Pan Am is getting $30 million from the Libyan government for the 1988 bombing of its Flight 103. The money will go to creditors of the now-defunct airline and to 15,000 former employees. Ashley Milne-Tyte reports.

TEXT OF STORY

SCOTT JAGOW: The last week has been filled with news about an airline terrorism plot that was thwarted. But this morning, we turn our attention to one that wasn’t: the bombing of a Pan Am Flight almost 18 years ago. There is some closure coming to this. Pan Am is getting $30 million from the Libyan government by the end of the year. The money will go to creditors of the now-defunct airline and to 15,000 former employees. More now from Ashley Milne-Tyte.

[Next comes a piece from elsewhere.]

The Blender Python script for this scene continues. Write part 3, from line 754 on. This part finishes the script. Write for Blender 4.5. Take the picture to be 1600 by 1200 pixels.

ASHLEY MILNE-TYTE: Pan Am went into bankruptcy in January 1991. It ceased operations at the end of that year, three years after its Flight 103 was bombed over Lockerbie, Scotland. 270 people died.

Pan Am started trying to recover damages from the Libyan government and two Libyan agents via a civil suit soon after the attack.

The suit finally went ahead in 2004, after a Scottish court convicted one of the agents on criminal charges.

Pan Am now exists only as a court-appointed trust. The $30 million distribution will officially end the bankruptcy, and mark the end of the line for the iconic airline.

In New York I’m Ashley Milne-Tyte for Marketplace.